Why was Clarkson not arrested?

I cannot in my mind dissociate this from the non-arrest of Jimmy Savile for his crimes, despite their being well-known and reported at the time. That seems to link in to the wider paedophilia scandal, and the question of why no action was taken even in the most blatant of cases when there was compelling evidence, such as that of the extremely nasty Greville Janner MP.

But then I think still more widely as to why, for example, Jack Straw has not been charged with the crime of misfeasance in public office after boasting of using his position to obtain “under the radar” changes in regulations to benefit commercial clients, in exchange for cash. I wonder why a large number of people did not go to jail for the HSBC tax avoidance schemes or the LIBOR rigging scandal, which involved long term dishonest manipulation by hundreds of very highly paid bankers.

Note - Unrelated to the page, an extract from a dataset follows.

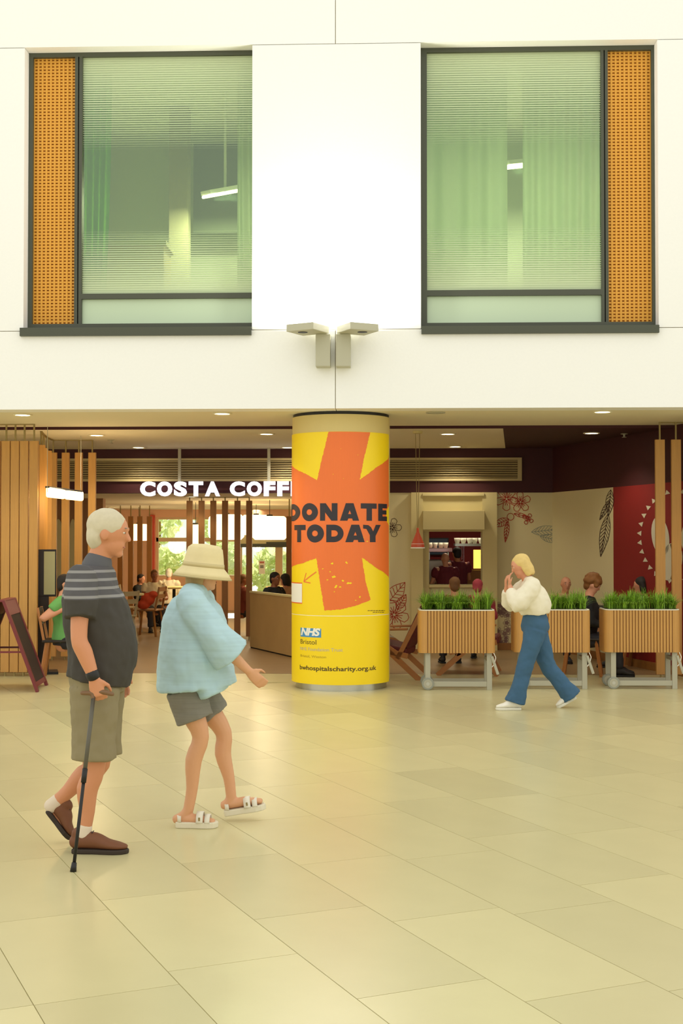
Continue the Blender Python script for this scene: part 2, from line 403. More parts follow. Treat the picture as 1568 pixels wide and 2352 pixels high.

At the top of the tree is of course the question of why Blair has not been charged for the crime of waging illegal war. The Chilcot Inquiry heard evidence that every single one of the FCO’s elite team of Legal Advisers believed that the invasion of Iraq was an illegal war of aggression. Yet now the media disparage as nutters those who say Blair should be charged.

Then I think of all the poor and desperate people who get jailed for stealing comparatively miniscule amounts in benefit fraud, or the boy who was jailed for stealing a bottle of water in the London riots.

The conclusion is that we do not have a system of justice in this country at all. We have a system where the wealthy and governing classes and those associated with them enjoy almost absolute impunity, broken in only the rarest of cases. At the same time those at the bottom of the pile are kicked hard to keep them there. There is no more chance of justice against those in power in the UK than there is of the killers of Nemtsov being brought to book in Russia.

But what has really scared me is this thought. This situation has been like this my entire life: and I have reached the age of 56 before I realised it. A very great many people have still not realised it at all.

What does not scare me is this. I realise that if the system of justice is completely corrupted, then there is no obligation on me to follow the laws of the state. In fact it would be wrong of me to do so. I must seek my ethical compass elsewhere than in the corrupt power structure which weighs so hard upon the people.